I will fiddle around with my local Drupal installation and try out somethings.

And yes, if I have any hurdle, I will be sure to ask a specific question at the Support Forums here.

Thanks!

kulfi’s picture

I'm interested in creating a multi-user blog as well. I would also like to give users permission to select their own blog theme. I've briefly experimented with ...

- pathauto
- taxonomy_theme
- viewstheme
- viewtheme
- mysite

... in various combinations and permutations. No joy so far. Any ideas as to how to enable per-user blog-themes?

Thanks.

agentrickard’s picture

There is a discontinued Blog Theme project. http://drupal.org/node/19248. It's for Drupal 4.6 but it shows the basic steps.

MySite uses the same trick. It goes like this:

1) Let the user select a theme.
2) Store that selection. (MySite stores it in the {mysite} table. You might be able to append it to user data.
3) On page request, check to see if it is the user's blog. This can be done in hook_init() or hook_menu(). See the API for details.
4) If the page is a user blog, and the user has a custom theme, invoke the global $custom_theme variable and set it to the user's custom theme.

On thinking about this, you could probably use the core theme selection utility to accomplish #1 and #2. Then you'd just need a very small module to handle item #3 and #4. You'd only need hook_init() or hook_menu() and a module.info file.

Looking at the code, I think that Blog Theme might still work. All it needs is a blogtheme.info file.

--
http://ken.blufftontoday.com/
http://new.savannahnow.com/user/2
Search first, ask good questions later.

kulfi’s picture

Thanks for the details. From my experiences, mysite enables members to set the theme they see, but not a theme for their blog to be seen by others? So you're suggesting a new module?

agentrickard’s picture

MySite theme switching only applies to Drupal paths that start with 'mysite'. That means that anyone viewing your MySite page will get the theme you have selected. See http://therickards.com/mysite/agentrickard for the example.

Since MySite theme switching _only_ applies to paths that match 'mysite/*', you would need another module (or a change to MySite module) to affect the same results for blog posts. The old Blog Theme module points the way.
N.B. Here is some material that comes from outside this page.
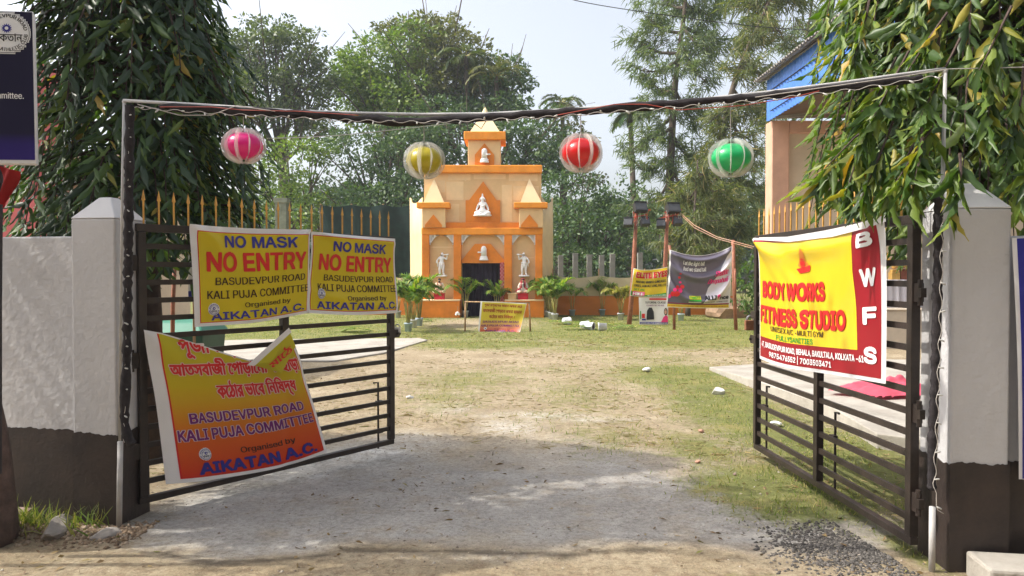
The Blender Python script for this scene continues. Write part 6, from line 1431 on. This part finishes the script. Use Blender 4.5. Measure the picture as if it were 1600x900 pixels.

This is a feature that I'm considering in MySite, but it would need to be admin configurable, I think, to let the admin determine which site paths the custom theme would apply to. For example, 'mysite/*', 'user/*', 'blog/*' and blog nodes. I simply don't have time for that right now. Patches welcome against MySite HEAD.

So I am suggesting that you revive the Blog Theme module for Drupal 5. It needs a blog_theme.info file (http://drupal.org/node/101009) and it probably needs it's own database table, since right now it relies on the user setting a global site theme.

--
http://ken.blufftontoday.com/
http://new.savannahnow.com/user/2
Search first, ask good questions later.